I am using only one port of the linksys: i point-replaced the freesco router first to just see what happens, later on i had plans to rewire the utp cables in my house... Connected to the linksys router there are two cascaded ethernet switches (8 ports), one on the first and one on the second floor of my house. On the third floor one of my sons uses a hub, there are two pc's connected there, working almost permenantly (24/7), he is at the very end of the switch/hub chain and he too is the largest user of the internet connection, but we are all suffering connection losses on all levels and at different times. Applications show a loss at different moments it seems (not synchronuous), but that is diffucult to say: messengertype applications tend to react individually different on connection losses. I am having 6 to 10 users spreaded over my network at the same time of who a few are using e-mule and kazaa downloaders regularly but with self inflicted up and download limits.

I am now wondering why did i ever bought this linksys!!
We noticed that when using emule and kazaa software more intense, the connection losses seem to occure much more frequently: in peaks it happens once every few minutes, all over the network, but without using the heavy traffic downloaders, losses were there maybe once in an hour.

This raises the question: does the amount of traffic makes sense to someone and what is wrong in this router? Is there a limit inside the router to the amount of internet sockets or connections it can handle? Nothing is noticed in the specs, well, except that the linksys should be capable of handling 254 users... i am having only 6 persons here and a maybe with visitors included i will reach 10 and i am not getting a fluently working network anymore! I am getting mad here!!

Plz Help me! We are getting more and more frustrated by this linksys router!!
 
Return the router. Your requirements cannot be me with this router. It was never built to forward 1,000 ports, and 6-10 internet gamers and P2P filesharers under eMule and Kazaa through a single routed port will easily overwhelm the store and forward table RAM storage of the router, particularly as your upload bandwidth is so small.

I do not no of a consumer or SOHO class router that you could purchase that is capable of this traffic. It would ease things considerably if your cable plant would follow Fast Ethernet rules and not have 5 hops.

 
Well...

That's a good point on the storage capability of the router.

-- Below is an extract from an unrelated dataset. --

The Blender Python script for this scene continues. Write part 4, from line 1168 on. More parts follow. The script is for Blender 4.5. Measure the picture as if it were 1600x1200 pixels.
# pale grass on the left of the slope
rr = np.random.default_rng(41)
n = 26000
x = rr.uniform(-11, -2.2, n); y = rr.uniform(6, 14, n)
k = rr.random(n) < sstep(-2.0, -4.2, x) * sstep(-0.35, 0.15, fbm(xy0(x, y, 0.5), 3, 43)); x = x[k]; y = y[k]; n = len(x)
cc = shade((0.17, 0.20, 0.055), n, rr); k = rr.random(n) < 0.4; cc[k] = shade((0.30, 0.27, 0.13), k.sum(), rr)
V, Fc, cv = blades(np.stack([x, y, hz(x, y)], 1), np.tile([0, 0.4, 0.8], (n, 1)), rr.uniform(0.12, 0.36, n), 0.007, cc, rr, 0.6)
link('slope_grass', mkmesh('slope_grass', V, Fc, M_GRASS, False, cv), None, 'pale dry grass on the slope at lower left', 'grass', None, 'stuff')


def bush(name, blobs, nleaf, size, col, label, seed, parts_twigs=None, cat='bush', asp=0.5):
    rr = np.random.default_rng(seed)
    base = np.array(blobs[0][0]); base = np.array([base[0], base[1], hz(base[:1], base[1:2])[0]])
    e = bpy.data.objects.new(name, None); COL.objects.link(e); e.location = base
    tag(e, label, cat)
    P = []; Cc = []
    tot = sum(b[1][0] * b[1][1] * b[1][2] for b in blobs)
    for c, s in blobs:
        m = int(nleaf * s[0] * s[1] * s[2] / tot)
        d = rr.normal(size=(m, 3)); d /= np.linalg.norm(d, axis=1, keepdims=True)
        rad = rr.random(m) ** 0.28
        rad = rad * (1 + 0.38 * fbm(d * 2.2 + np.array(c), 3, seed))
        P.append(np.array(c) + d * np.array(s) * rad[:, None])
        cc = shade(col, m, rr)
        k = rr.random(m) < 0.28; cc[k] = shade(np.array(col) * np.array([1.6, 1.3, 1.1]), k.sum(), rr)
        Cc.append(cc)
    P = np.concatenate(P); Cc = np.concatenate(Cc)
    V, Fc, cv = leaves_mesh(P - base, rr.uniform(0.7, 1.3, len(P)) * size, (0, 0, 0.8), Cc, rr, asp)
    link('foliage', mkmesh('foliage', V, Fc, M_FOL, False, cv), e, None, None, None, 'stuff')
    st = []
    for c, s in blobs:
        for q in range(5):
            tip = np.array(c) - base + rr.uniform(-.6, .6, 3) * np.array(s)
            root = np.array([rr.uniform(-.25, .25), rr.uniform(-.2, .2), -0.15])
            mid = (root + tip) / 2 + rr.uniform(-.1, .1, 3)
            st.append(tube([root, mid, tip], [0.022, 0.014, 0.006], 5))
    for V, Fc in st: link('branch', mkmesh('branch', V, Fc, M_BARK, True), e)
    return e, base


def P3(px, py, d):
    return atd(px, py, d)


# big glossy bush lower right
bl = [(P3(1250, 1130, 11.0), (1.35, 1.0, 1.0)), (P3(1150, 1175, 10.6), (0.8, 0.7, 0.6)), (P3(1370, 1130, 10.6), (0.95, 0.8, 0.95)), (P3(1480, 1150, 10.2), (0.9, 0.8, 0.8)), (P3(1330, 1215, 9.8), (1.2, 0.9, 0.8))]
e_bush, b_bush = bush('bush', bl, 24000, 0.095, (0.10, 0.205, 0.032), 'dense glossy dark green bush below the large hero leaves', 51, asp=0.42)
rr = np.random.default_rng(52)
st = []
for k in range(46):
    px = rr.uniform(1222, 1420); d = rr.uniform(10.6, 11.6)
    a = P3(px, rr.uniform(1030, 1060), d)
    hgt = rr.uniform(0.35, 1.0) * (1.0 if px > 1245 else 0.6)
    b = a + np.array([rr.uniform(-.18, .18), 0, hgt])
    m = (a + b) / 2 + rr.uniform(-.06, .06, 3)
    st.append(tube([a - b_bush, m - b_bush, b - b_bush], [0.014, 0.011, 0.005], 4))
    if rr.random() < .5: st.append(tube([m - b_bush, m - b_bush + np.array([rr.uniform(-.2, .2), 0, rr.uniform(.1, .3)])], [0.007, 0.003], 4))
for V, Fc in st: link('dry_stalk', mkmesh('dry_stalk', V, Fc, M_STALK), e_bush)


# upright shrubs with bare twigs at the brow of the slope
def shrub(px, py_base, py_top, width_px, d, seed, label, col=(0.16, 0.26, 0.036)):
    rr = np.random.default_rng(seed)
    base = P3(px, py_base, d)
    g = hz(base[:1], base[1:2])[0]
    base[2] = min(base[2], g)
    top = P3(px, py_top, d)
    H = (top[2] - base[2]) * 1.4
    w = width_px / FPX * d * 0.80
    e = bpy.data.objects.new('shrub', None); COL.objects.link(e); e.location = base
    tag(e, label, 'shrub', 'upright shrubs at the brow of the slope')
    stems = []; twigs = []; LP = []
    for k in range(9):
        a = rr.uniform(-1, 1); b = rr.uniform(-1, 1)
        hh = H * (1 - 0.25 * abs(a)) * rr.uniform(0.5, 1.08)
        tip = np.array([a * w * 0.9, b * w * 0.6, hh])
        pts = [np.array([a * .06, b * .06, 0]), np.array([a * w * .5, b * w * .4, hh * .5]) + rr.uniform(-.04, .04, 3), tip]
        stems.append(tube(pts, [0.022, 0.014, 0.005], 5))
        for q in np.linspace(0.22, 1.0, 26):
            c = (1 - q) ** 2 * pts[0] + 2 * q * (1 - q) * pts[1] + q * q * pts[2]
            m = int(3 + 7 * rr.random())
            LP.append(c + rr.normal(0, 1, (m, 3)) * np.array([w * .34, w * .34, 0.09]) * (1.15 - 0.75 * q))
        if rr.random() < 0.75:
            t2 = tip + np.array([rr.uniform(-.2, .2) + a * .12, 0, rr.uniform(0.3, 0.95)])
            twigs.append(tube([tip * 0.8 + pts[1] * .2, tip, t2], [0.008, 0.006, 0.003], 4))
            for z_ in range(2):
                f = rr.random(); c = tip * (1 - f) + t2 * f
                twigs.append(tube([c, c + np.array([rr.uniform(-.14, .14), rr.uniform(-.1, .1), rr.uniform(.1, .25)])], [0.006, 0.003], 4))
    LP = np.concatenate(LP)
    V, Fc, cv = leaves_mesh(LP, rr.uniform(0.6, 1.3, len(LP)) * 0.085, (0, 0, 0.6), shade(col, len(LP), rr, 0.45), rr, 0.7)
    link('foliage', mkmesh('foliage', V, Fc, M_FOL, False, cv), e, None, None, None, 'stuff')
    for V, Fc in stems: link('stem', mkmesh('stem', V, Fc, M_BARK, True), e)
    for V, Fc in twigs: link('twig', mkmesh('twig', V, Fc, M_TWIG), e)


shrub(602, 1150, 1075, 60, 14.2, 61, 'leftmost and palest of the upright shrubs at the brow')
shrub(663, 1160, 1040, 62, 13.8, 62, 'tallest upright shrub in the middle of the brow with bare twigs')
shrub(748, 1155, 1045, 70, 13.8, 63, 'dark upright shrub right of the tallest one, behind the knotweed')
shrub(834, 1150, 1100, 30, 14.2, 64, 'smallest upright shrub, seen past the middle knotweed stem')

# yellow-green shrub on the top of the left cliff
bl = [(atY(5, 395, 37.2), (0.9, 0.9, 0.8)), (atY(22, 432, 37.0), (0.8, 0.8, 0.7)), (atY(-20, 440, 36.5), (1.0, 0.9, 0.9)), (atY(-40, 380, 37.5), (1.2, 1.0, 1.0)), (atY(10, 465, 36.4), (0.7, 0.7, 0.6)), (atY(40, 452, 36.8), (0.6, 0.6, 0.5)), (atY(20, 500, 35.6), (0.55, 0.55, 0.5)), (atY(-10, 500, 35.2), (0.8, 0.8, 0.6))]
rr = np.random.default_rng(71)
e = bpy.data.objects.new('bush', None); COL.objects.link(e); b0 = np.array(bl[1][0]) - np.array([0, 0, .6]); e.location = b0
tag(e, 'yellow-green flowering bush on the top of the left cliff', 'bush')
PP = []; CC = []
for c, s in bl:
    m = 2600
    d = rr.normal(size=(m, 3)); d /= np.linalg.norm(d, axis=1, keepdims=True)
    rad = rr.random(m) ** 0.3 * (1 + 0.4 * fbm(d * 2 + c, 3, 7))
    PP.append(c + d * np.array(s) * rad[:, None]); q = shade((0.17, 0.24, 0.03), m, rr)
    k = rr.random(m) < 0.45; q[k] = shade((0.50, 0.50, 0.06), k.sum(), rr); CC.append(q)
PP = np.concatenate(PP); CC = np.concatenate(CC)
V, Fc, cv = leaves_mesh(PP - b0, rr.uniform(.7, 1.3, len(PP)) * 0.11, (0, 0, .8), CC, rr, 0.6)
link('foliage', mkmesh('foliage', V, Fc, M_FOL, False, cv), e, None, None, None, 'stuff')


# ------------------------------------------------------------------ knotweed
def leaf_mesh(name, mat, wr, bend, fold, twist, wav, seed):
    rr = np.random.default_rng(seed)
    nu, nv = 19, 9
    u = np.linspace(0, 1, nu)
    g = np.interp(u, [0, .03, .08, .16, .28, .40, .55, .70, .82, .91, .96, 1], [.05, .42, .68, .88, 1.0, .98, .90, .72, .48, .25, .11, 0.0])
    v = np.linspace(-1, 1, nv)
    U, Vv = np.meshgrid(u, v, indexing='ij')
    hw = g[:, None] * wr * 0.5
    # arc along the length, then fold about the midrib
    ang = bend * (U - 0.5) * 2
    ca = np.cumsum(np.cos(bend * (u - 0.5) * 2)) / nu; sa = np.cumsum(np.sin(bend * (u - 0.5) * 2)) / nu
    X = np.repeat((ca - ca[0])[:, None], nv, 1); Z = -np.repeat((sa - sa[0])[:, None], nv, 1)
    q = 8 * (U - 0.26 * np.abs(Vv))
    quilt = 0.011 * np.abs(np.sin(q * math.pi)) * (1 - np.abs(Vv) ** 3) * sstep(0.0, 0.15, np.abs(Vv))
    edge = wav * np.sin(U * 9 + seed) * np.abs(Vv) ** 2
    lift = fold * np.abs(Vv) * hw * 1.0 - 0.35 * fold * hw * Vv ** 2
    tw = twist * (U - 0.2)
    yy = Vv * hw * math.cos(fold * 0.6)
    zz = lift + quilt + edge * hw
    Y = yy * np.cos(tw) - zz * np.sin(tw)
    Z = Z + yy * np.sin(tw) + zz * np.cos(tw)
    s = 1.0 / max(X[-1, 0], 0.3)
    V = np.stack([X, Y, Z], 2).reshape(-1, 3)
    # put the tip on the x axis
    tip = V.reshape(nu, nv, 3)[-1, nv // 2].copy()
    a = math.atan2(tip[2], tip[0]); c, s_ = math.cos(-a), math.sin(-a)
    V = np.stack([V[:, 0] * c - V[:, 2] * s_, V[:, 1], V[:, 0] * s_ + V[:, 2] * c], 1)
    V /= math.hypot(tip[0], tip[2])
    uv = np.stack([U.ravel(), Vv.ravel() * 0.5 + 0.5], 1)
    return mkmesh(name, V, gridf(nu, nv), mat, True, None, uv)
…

I would think, however, that a netgear 8 port router would work just fine (as they're a little bit more robust).

Regardless of all of that... I'd make sure that the connection problem is from the router first, and not all of the uplinked hubs.

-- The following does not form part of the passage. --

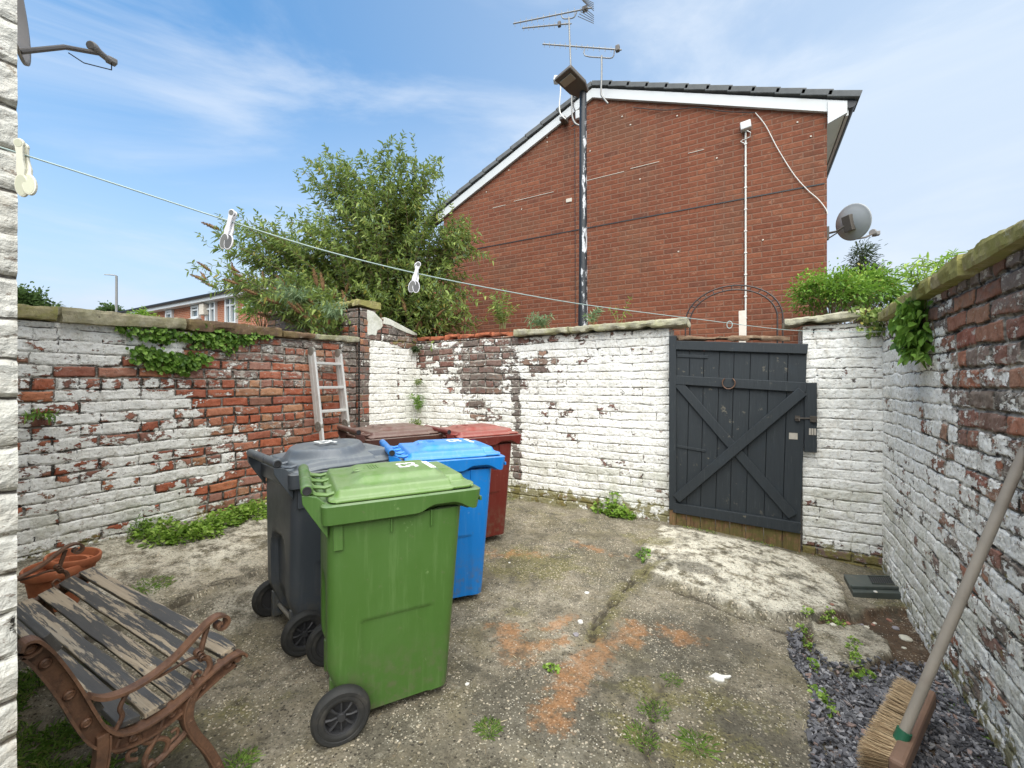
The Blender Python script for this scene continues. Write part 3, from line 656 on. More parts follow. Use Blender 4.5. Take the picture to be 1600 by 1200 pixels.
# box end at the eaves and soffit
m = MB(); P = [(xr-.0, vz(xr)-.03), (eR-.06, vz(eR)-.01), (eR-.06, vz(eR)-.13), (xr-.0, vz(xr)-.30)]
m.add([(x, HY-.062, z) for x, z in P]+[(x, HY-.02, z) for x, z in P], [(0, 1, 2, 3), (7, 6, 5, 4), (0, 4, 5, 1), (1, 5, 6, 2), (2, 6, 7, 3), (3, 7, 4, 0)]).build('box_end', M['white_pvc'], hs)
M['soffit'] = simple('soffit_board', (.60, .62, .55), .6, noise=.1, nscale=4, dirt=(.30, .38, .22), dscale=3, damt=.5)
zs = vz(eR)-.13
m = MB(); m.add([(xr, HY-.02, vz(xr)-.30), (eR-.07, HY-.02, zs), (eR-.07, HY+9, zs), (xr, HY+9, vz(xr)-.30)], [(0, 1, 2, 3)])
m.add([(xr, HY-.02, vz(xr)-.29), (eR-.07, HY-.02, zs+.012), (eR-.07, HY+9, zs+.012), (xr, HY+9, vz(xr)-.29)], [(3, 2, 1, 0)]).build('soffit', M['soffit'], hs)
MB().box((eR-.045, HY+4.5, zs+.08), (.03, 9.0, .17)).build('fascia', M['white_pvc'], hs)
m = MB(); m.tube([(eR-.01, HY-.03, zs+.12), (eR-.01, HY+9, zs+.12)], .055, 10); m.build('gutter', M['black_paint'], hs)
# roof slopes and verge tiles
m = MB()
for xb_ in (eR+.01, xl-.2):
    q = [(xa, HY-.0, vz(xa)+.02), (xb_, HY-.0, vz(xb_)+.02), (xb_, HY+9, vz(xb_)+.02), (xa, HY+9, vz(xa)+.02)]
    m.add(q+[(x, y, z+.05) for x, y, z in q], [(0, 1, 2, 3), (7, 6, 5, 4), (0, 4, 5, 1), (1, 5, 6, 2), (2, 6, 7, 3), (3, 7, 4, 0)])
m.build('roof', M['tile'], hs)
for side in (1, -1):
    xe = eR-.06 if side > 0 else xl-.2; n = int(abs(xe-xa)/.29); 
    for i in range(n+1):
        pit = .274 if side > 0 else .29; x0 = xa+side*i*pit; x1 = x0+side*.31
        s_ = (sR if side > 0 else sL); ang = math.atan(s_)*side
        cxm = (x0+x1)/2; zc = vz(cxm)+.075
        MB().box((0, 0, 0), (.34, .34, .075), (0, ang-side*.05, 0)).build('verge_tile', M['tile'], hs, loc=(cxm, HY+.09, zc), bevel=.006)
# rows of tiles seen along the right eaves
m = MB()
for k in range(28): m.box((eR-.01, HY+.42+k*.31, vz(eR)+.075), (.10, .29, .03), (0, math.atan(sR), 0))
m.build('eaves_tiles', M['tile'], hs)
for (x0_, y0_, x1_, y1_, r) in ((720, 395, 1292, 268, .006), (745, 325, 865, 300, .004), (915, 281, 1100, 235, .004)):
    pass
rk = MB()
for py_l, py_r in ((397, 308),):
    P0 = on_g(720, py_l, .004); P1 = on_g(1180, py_r, .004); zc = (P0.z+P1.z)/2
m = MB(); m.box(((xl+xr)/2, HY-.002, 3.90), (xr-xl-.05, .01, .014)); m.build('movement_joint', M['dark_cable'], hs)
M['weep'] = simple('pale_mortar_plug', (.55, .50, .42), .9)
m = MB()
for (px, py) in ((972, 182), (1058, 181), (1000, 280), (922, 236), (855, 222), (815, 327), (1060, 393), (855, 215), (1120, 247), (1192, 375), (760, 300), (1267, 213), (985, 195), (795, 266), (1246, 191)):
    p = on_g(px, py, .003); m.box(p, (.022, .01, .018), (0, random.uniform(-.6, .6), 0))
m.build_each('mortar_plug', M['weep'], hs, bevel=.003)
m = MB()
for (a, b) in (((803, 315), (865, 299)), ((917, 283), (975, 267)), ((770, 325), (790, 320)), ((985, 264), (1030, 252)), ((1075, 240), (1100, 233))):
    p = on_g(*a, .003); q = on_g(*b, .003); q.z = p.z = (p.z+q.z)/2; m.bar(p, q, .006, .007)
m.build_each('pale_joint', M['weep'], hs)
# vent brick
MB().box(on_g(889, 313, .006), (.10, .014, .06)).build('vent', M['weep'], hs, bevel=.004)

# junction box with conduit, cables
jb = thing('junction_box', 'small white box at the top of a thin vertical conduit on the brick gable', 'junction box')
p = on_g(1165, 197, .05); MB().box(p, (.125, .09, .10), (0, -.12, 0)).build('box', M['white_pvc'], jb, bevel=.008)
MB().tube([on_g(1165, 205, .02), on_g(1165, 530, .02)], .011, 8).build('conduit', M['cable'], jb)
m = MB(); P = [on_g(1167, 204, .07), on_g(1173, 207, .08), on_g(1172, 214, .05), on_g(1160, 219, .03), on_g(1157, 221, .03), on_g(1163, 224, .03)]
m.tube(P, .006, 6).build('cable_loop', M['cable'], jb)
m = MB()
for k in range(9): m.box(on_g(1165, 225+k*34, .025), (.035, .02, .015))
m.build_each('clip', M['cable'], jb)
tag(catline('loose_cable', [(1180, 176), (1196, 196), (1215, 232), (1240, 272), (1262, 297), (1278, 311), (1290, 326), (1293, 335)], .0055, M['cable']), 'thin pale loose cable sagging diagonally across the right of the brick gable', 'cable')
tag(catline('eaves_cable', [(990, 168), (1040, 172), (1090, 168), (1130, 174), (1180, 176)], .006, M['dark_cable'], off=.03), 'thin dark cable running under the white verge board of the gable', 'cable')
MB().tube([on_g(898, 200, .02), on_g(899, 505, .02)], .005, 6).build('gable_cable', M['dark_cable'], None)
tag(bpy.data.objects['gable_cable'], 'dark cable dropping straight down the gable just left of the black lamp post', 'cable')

# ------------------------------------------------------------------ lamp post
LY = 5.35
lp = thing('lamp_post', 'tall black lamp post with flaking paint in front of the brick gable', 'lamp post')
t = NT('flaking_black_paint'); o_ = t.tex('Object'); px_, py_, pz_ = t.sep(o_)
side = t.ss(-.035, .03, px_)
n_ = t.noise(t.vmap(o_, scale=(1, 1, .22)), 17, 6, .7)
msk = t.ss(.635, .65, n_+side*.16-.10+t.ss(2.0, 1.0, t.math('ABSOLUTE', pz_-2.7))*.07)
c = t.mix(msk, (.014, .016, .019), t.mix(t.noise(o_, 40), (.45, .46, .48), (.62, .62, .62)))
M['post'] = t.finish(c, .45, bump=1-msk, bstr=.3, bdist=.003)
bx_ = atY(911, 513, LY); tp = atY(911.5, 150, LY)
m = MB(); m.lathe([(.0, -.3), (.068, -.3), (.068, 1.4), (.064, 2.4), (.0565, 2.5), (.052, 3.6), (.046, tp.z-.05), (.0, tp.z-.05)], 20)
m.build('pole', M['post'], lp, loc=(bx_.x, LY, 0))
MB().lathe([(.0, tp.z-.08), (.046, tp.z-.08), (.046, tp.z+.08), (.0, tp.z+.08)], 14).build('spigot', M['black_paint'], lp, loc=(bx_.x, LY, 0))
M['lamp_body'] = simple('dark_lamp_body', (.10, .085, .07), .55, noise=.2)
hd = bpy.data.objects.new('lamp_head', None)
m = MB(); outl = [(-.075, 0), (.075, 0), (.14, .13), (.145, .42), (-.145, .42), (-.14, .13)]
m.prism([(x, -y) for x, y in outl][::-1], 0, .055)
ho = m.build('lamp_head', M['lamp_body'], lp, bevel=.012, loc=(bx_.x, LY+.04, tp.z+.03), rot=(-math.radians(15), math.radians(0), math.radians(-24)))
g = MB().box((0, -.31, -.006), (.20, .10, .012)).build('lens', simple('lamp_lens', (.34, .30, .24), .3), ho, bevel=.004)

# ------------------------------------------------------------------ aerials
def aerial(label, boom_a, boom_b, nel, eh, mast_pts, off=.25, br=None, extra=None, name='tv_aerial'):
    r = thing(name, label, 'aerial', group=None)
    a = atY(*boom_a, HY-off); b = atY(*boom_b, HY-off)
    MB().tube([a, b], .011, 6).build('boom', M['steel'], r)
    m = MB()
    for k in range(nel):
        p = a.lerp(b, (k+.3)/nel); m.tube([p-Vector((0, 0, eh)), p+Vector((0, 0, eh))], .0045, 5)
    m.build_each('element', M['steel'], r)
    if mast_pts: catline('mast', mast_pts, .014, M['steel'], r, off=off, sub=3, n=8)
    if br: catline('bracket', br, .009, M['steel'], r, off=off, sub=3)
    if extra: extra(r)
    return r
def ex1(r):
    m = MB()
    for s_ in (-1, 1):
        for k in range(5): q = atY(918, 14+s_*(4+k*3), HY-.25); m.tube([q+Vector((-.03-.02*k, -.12, s_*.0)), q+Vector((.06, .12, 0))], .005, 5)
    m.build('reflector', M['steel'], r)
    MB().box(atY(914, 14, HY-.25), (.08, .07, .06)).build('feed_box', M['lamp_body'], r, bevel=.01)
aerial('long rising television aerial, topmost of three, on the tall mast left of the lamp head', (802, 37), (925, 12), 13, .055, [(889, 27), (890, 60), (892, 110), (893, 150), (894, 180), (898, 192), (905, 196)], br=[(877, 24), (880, 29), (889, 29), (897, 27), (901, 19)], extra=ex1)
aerial('short television aerial clamped to the tall mast under the longest one', (816, 44), (889, 37), 9, .045, None, br=[(884, 38), (893, 37)], extra=lambda r: MB().box(atY(874, 38, HY-.25), (.05, .05, .08)).build('feed_box', M['lamp_body'], r, bevel=.01))
aerial('long level television aerial on its own short mast above the right roof slope', (848, 69), (971, 78), 14, .045, [(940, 87), (940, 120), (939, 145), (942, 152), (950, 162)], br=[(914, 75), (914, 87), (940, 90), (957, 90), (960, 78)], extra=lambda r: MB().box(atY(965, 76, HY-.25), (.06, .06, .09)).build('feed_box', M['lamp_body'], r, bevel=.012))
fl = thing('security_camera', 'small white camera on a bent pole fixed to the left slope of the gable', 'camera')
catline('pole', [(875, 117), (876, 140), (874, 165), (876, 178), (884, 186)], .011, M['cable'], fl, off=.2, sub=4, n=8)
MB().box(atY(869, 125, HY-.2), (.08, .12, .09), (0, .2, .3)).build('housing', M['white_pvc'], fl, bevel=.02)
MB().box(atY(881, 188, HY-.1), (.10, .16, .05)).build('wall_bracket', M['lamp_body'], fl, bevel=.01)
tb = thing('cable_box', 'small white box and tangled cables on the gable just left of the lamp post top', 'cable box')
MB().box(on_g(903, 180, .05), (.07, .06, .13)).build('box', M['white_pvc'], tb, bevel=.01)
catline('cable', [(895, 145), (896, 165), (899, 175), (896, 185), (900, 192), (893, 198)], .008, M['dark_cable'], tb, off=.06)

# ------------------------------------------------------------------ satellite dishes
def dish(label, centre, w_, h_, normal, mount, lnb, name='satellite_dish', armmid=None, mat=None, ls=1.0):
    r = thing(name, label, 'satellite dish')
    n = Vector(normal).normalized(); x = n.cross(Vector((0, 0, 1))).normalized(); y = x.cross(n).normalized()*-1
    if y.z < 0: y = -y
    R = Matrix((x, y, n)).transposed(); c = Vector(centre)
    m = MB(); rings = []
    N = 36
    for rr_ in (0.02, .25, .5, .75, .93, 1.0):
        rings.append([c+R @ Vector((w_/2*rr_*math.cos(2*math.pi*k/N), h_/2*rr_*math.sin(2*math.pi*k/N), .055*(rr_**2)-.055+(0 if rr_ < 1 else -.006))) for k in range(N)])
    m.loft(rings, cap=False)
    o2 = m.build('reflector', mat or M['dish'], r); md_ = o2.modifiers.new('s', 'SOLIDIFY'); md_.thickness = .008
    bc = c-n*.07; mt = Vector(mount)
    MB().box(bc, (.11, .06, .19), R @ Matrix.Rotation(math.pi/2, 3, 'X')).build('back_plate', M['lamp_body'], r, bevel=.006)
    m = MB(); m.tube([mt, mt.lerp(bc, .45)+Vector((0, 0, -.03)), bc], .014, 8); m.tube([mt+Vector((0, 0, -.07)), mt.lerp(bc, .5)+Vector((0, 0, -.05))], .008, 6)
    m.box(mt, (.03, .07, .16)); m.build('wall_mount', M['lamp_body'], r)
    ln = Vector(lnb); lo = c-y*(h_/2)*.95-n*.01
    arm = [lo, lo.lerp(ln, .5)+(armmid or Vector((0, 0, -.02))), ln]
    MB().tube(arm, .010*ls**.5, 8).build('arm', M['lamp_body'], r)
    q = (c-ln).normalized(); m = MB(); m.tube([ln-q*.04, ln+q*.01, ln+q*.035, ln+q*.05], [.018*ls, .02*ls, .03*ls, .027*ls], 12); m.box(ln-q*.05+Vector((0, 0, .005)), (.05*ls, .05*ls, .035*ls))
    m.build('receiver', simple('receiver_grey', (.22, .21, .20), .6) if 'receiver_grey' not in bpy.data.materials else bpy.data.materials['receiver_grey'], r, bevel=.004)
    MB().tube([ln-q*.05, ln-q*.05+Vector((0, 0, -.03)), ln.lerp(lo, .25)+Vector((0, 0, -.035)), ln.lerp(lo, .45)], .002, 5).build('cable', M['dark_cable'], r)
    return r
M['dish'] = simple('grey_dish_metal', (.36, .37, .37), .5, noise=.12, nscale=6)
dc = atD(1334, 347, 5.15); mt = atD(1297, 358, 5.2); mt.x = xr+.02; mt.y = HY+.12
dish('grey oval satellite dish fixed to the right corner of the brick house', dc, .47, .43, (.81, .57, .25), mt, atD(1366, 364, 5.38), ls=1.4)
d2 = thing('x', 'x', 'x'); bpy.data.objects.remove(d2)
nd = dish('beige dish seen edge on beside the painted house wall, upper left', atD(22, -28, 1.30), .44, .44, (.36, .93, .10), (-1.62, .25, 2.45), atD(158, 84, 1.62), armmid=Vector((0, 0, .02)), ls=.6, mat=simple('beige_dish_metal', (.33, .29, .25), .6, noise=.2, nscale=8))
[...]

As a cable installer... I have seen offices with 50 employees using a linksys router, uplinked into a couple of 24 port switches... and the provisioning for their modem was only 1.5 down, and 128k up.

Granted, switches provide much better performance... which leads me back to my point :)
 
I have seen single users saturate 256 kbs upload bandwidth with a single instance of eDonkey/eMule.

Part is the sheer volume of traffic, part is the number of connections that are supported. It is not unusual to see an eDonkey/eMule user with over 1000 active connections. The final part is that many P2P apps rely heavily on UDP traffic and in a single instance can generate for the router 8 or more packets per second. The default for eMule is 40 packets per five seconds.